二つの回で支援者が誰一人入れない確率は、ほとんどゼロである。裁判所は正義と公正を示す所だが、傍聴手続きにおいてすら、不正を行っているとみなさざるを得ない。
今回、TPP違憲訴訟の抽選を待った光景が気持ち悪く思われてきた。赤ら顔の男も学者風情の男も、公安かもしれない。ぶっきらぼうに話せば、詮索されずに済む。学者風情が手にしていたビラは安倍政権の安保政策を批判しているが、高校生でも作れる代物だ。

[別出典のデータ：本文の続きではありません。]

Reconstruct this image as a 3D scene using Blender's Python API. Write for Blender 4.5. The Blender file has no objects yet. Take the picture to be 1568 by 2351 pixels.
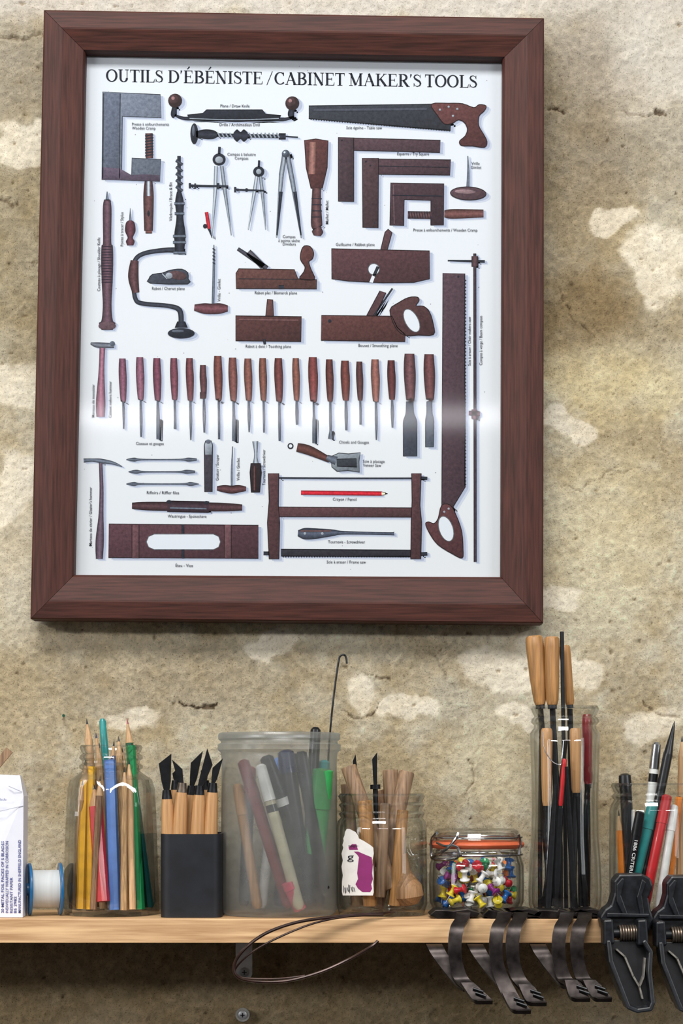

確率からすれば、外れたのは妥当な結果である。たった一人で、推定競争率二倍の抽選に臨んだのだから。それに、公安があのような貧しそうな汚れた風貌をしているだろうか。考えるほど分からなくなる。
少なくとも言えるのは、出来事には意味があるということ。では、今回の外れはどんな意味を持つのか。議員会館に着くと、一つの回答が浮かんだ。植草事件の公判で見た不可解な光景を伝えることではないか、と。